• _What is needed_: All of the material below is to be retyped exactly.
* * * * *
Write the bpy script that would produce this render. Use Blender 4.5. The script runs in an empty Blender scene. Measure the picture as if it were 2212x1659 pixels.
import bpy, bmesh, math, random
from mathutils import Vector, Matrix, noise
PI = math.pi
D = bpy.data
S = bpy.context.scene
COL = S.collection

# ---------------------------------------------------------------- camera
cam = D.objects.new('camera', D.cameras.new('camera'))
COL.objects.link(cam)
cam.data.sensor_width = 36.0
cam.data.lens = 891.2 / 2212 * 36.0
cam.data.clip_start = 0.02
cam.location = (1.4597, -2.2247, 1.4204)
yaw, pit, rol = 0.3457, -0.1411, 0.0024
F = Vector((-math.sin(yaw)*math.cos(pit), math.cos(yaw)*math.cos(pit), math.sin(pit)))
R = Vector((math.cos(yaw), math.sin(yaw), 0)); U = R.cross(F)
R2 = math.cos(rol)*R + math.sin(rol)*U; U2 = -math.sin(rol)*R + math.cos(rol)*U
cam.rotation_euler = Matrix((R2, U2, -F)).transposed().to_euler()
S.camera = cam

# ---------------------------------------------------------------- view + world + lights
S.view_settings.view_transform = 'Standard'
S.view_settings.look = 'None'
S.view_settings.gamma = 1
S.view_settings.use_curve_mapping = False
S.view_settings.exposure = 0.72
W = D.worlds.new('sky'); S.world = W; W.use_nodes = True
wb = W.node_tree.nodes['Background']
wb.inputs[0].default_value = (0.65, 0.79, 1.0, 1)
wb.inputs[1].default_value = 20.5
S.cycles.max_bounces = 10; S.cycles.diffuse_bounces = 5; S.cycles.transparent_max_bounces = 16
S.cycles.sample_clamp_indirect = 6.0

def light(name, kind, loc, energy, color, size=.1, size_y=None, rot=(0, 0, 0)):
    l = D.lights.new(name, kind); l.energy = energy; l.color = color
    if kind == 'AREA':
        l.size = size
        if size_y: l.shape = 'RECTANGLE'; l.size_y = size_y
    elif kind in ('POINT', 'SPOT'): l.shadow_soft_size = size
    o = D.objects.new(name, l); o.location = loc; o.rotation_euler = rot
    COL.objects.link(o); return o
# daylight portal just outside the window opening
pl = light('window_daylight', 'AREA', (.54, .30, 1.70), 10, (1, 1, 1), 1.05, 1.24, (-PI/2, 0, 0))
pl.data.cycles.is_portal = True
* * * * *
• _Full response_:
Write the bpy script that would produce this render. Use Blender 4.5. The script runs in an empty Blender scene. Measure the picture as if it were 2212x1659 pixels.
import bpy, bmesh, math, random
from mathutils import Vector, Matrix, noise
PI = math.pi
D = bpy.data
S = bpy.context.scene
COL = S.collection

# ---------------------------------------------------------------- camera
cam = D.objects.new('camera', D.cameras.new('camera'))
COL.objects.link(cam)
cam.data.sensor_width = 36.0
cam.data.lens = 891.2 / 2212 * 36.0
cam.data.clip_start = 0.02
cam.location = (1.4597, -2.2247, 1.4204)
yaw, pit, rol = 0.3457, -0.1411, 0.0024
F = Vector((-math.sin(yaw)*math.cos(pit), math.cos(yaw)*math.cos(pit), math.sin(pit)))
R = Vector((math.cos(yaw), math.sin(yaw), 0)); U = R.cross(F)
R2 = math.cos(rol)*R + math.sin(rol)*U; U2 = -math.sin(rol)*R + math.cos(rol)*U
cam.rotation_euler = Matrix((R2, U2, -F)).transposed().to_euler()
S.camera = cam

# ---------------------------------------------------------------- view + world + lights
S.view_settings.view_transform = 'Standard'
S.view_settings.look = 'None'
S.view_settings.gamma = 1
S.view_settings.use_curve_mapping = False
S.view_settings.exposure = 0.72
W = D.worlds.new('sky'); S.world = W; W.use_nodes = True
wb = W.node_tree.nodes['Background']
wb.inputs[0].default_value = (0.65, 0.79, 1.0, 1)
wb.inputs[1].default_value = 20.5
S.cycles.max_bounces = 10; S.cycles.diffuse_bounces = 5; S.cycles.transparent_max_bounces = 16
S.cycles.sample_clamp_indirect = 6.0

def light(name, kind, loc, energy, color, size=.1, size_y=None, rot=(0, 0, 0)):
    l = D.lights.new(name, kind); l.energy = energy; l.color = color
    if kind == 'AREA':
        l.size = size
        if size_y: l.shape = 'RECTANGLE'; l.size_y = size_y
    elif kind in ('POINT', 'SPOT'): l.shadow_soft_size = size
    o = D.objects.new(name, l); o.location = loc; o.rotation_euler = rot
    COL.objects.link(o); return o
# daylight portal just outside the window opening
pl = light('window_daylight', 'AREA', (.54, .30, 1.70), 10, (1, 1, 1), 1.05, 1.24, (-PI/2, 0, 0))
pl.data.cycles.is_portal = True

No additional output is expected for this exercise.